● **Written task**
Retype only the lines from the top of the records to the line with "rng = np.random.default_rng(11)", including that line but none of the pictures.
====== Dataset extract
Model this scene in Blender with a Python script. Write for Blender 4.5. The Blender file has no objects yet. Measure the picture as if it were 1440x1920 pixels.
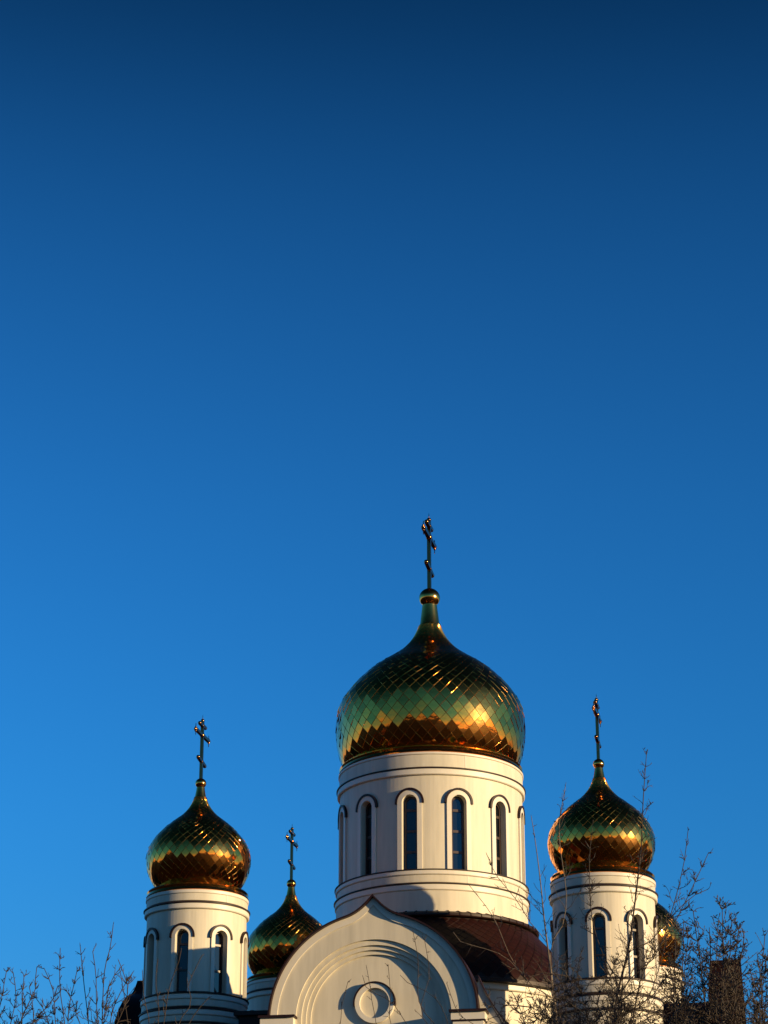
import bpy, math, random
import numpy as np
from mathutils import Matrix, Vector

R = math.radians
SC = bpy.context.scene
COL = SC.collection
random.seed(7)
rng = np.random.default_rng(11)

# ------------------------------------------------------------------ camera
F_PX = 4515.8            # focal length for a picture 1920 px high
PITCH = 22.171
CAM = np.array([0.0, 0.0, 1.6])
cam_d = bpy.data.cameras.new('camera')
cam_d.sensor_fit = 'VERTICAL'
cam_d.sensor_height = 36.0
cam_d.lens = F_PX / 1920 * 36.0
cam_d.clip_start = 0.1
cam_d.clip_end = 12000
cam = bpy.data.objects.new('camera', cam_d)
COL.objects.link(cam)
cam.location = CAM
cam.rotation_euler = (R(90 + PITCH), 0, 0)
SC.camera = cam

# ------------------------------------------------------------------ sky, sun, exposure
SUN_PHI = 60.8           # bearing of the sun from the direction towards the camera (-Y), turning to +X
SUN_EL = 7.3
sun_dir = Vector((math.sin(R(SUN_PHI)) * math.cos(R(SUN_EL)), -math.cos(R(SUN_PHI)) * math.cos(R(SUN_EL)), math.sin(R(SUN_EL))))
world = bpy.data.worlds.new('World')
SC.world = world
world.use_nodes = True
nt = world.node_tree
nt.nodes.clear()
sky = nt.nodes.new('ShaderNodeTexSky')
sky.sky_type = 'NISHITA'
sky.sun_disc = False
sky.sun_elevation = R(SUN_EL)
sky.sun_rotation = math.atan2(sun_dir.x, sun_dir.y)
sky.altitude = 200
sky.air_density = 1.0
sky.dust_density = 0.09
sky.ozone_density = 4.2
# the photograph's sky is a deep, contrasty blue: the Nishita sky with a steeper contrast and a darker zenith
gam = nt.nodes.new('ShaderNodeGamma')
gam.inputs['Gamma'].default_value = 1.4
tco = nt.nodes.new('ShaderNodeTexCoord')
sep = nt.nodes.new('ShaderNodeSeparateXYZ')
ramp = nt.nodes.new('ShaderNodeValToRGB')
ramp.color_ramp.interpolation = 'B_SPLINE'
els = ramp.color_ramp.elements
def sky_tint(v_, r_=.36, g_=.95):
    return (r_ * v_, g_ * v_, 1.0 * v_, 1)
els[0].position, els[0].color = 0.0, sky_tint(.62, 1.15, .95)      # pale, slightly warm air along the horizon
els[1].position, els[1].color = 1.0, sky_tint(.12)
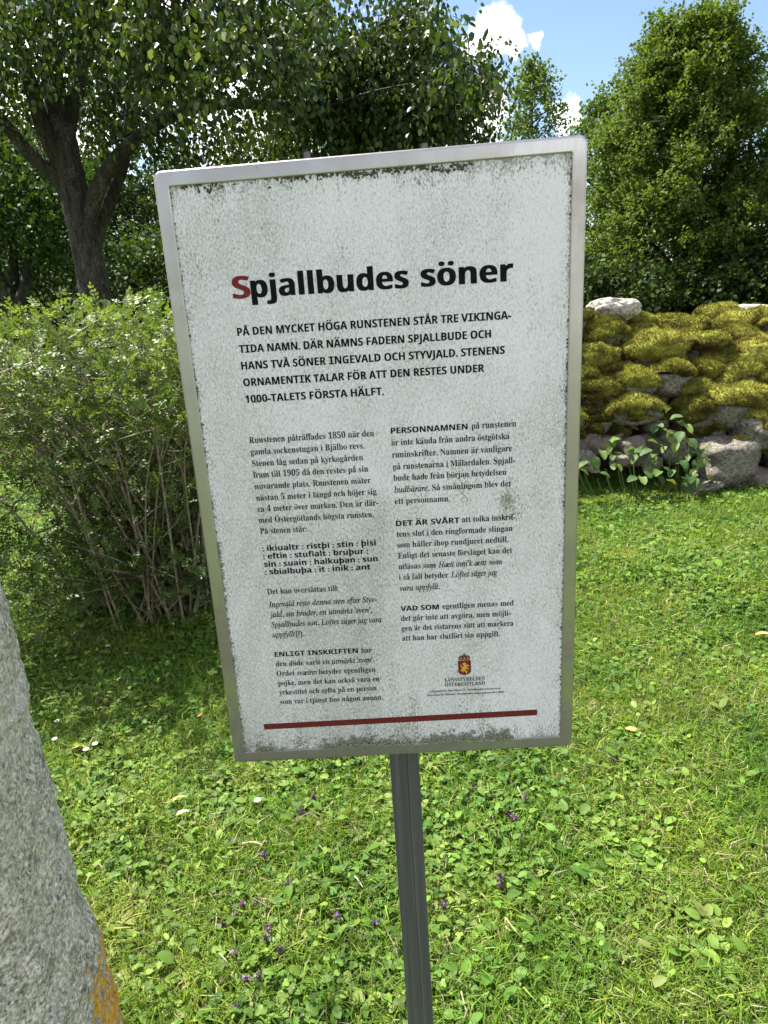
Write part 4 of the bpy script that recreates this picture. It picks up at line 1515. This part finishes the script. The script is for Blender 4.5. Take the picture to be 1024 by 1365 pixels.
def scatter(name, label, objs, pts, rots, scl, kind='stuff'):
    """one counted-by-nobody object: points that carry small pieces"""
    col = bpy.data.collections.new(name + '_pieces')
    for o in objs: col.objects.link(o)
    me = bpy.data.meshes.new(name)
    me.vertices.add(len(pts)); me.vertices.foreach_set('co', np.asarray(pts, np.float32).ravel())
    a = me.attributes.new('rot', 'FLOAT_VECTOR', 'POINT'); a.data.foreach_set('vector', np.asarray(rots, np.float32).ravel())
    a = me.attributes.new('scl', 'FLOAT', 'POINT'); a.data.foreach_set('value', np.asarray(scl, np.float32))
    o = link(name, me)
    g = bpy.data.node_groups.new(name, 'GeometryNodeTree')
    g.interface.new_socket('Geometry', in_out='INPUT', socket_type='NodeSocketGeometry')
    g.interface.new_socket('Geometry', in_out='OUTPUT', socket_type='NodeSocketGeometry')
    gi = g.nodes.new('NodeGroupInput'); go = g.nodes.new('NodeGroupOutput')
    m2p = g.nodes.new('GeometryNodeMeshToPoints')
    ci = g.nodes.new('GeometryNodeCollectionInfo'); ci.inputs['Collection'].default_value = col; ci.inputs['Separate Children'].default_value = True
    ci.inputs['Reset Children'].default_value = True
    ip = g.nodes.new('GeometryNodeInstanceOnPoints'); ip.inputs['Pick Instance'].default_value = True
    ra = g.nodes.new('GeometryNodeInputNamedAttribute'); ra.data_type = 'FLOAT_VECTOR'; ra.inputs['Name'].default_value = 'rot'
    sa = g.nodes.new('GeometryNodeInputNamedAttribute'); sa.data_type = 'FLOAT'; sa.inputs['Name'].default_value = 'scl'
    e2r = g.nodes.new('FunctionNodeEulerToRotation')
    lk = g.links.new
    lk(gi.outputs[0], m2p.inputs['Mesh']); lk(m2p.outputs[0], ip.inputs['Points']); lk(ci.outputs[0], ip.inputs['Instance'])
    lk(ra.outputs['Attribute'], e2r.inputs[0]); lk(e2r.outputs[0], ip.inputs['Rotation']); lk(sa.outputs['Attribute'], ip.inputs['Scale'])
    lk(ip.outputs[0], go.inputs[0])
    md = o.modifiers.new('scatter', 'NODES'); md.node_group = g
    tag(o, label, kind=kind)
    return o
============
● **The result**
Model this scene in Blender with a Python script. Write for Blender 4.5. The Blender file has no objects yet. Measure the picture as if it were 1440x1920 pixels.
import bpy, math, random
import numpy as np
from mathutils import Matrix, Vector

R = math.radians
SC = bpy.context.scene
COL = SC.collection
random.seed(7)
rng = np.random.default_rng(11)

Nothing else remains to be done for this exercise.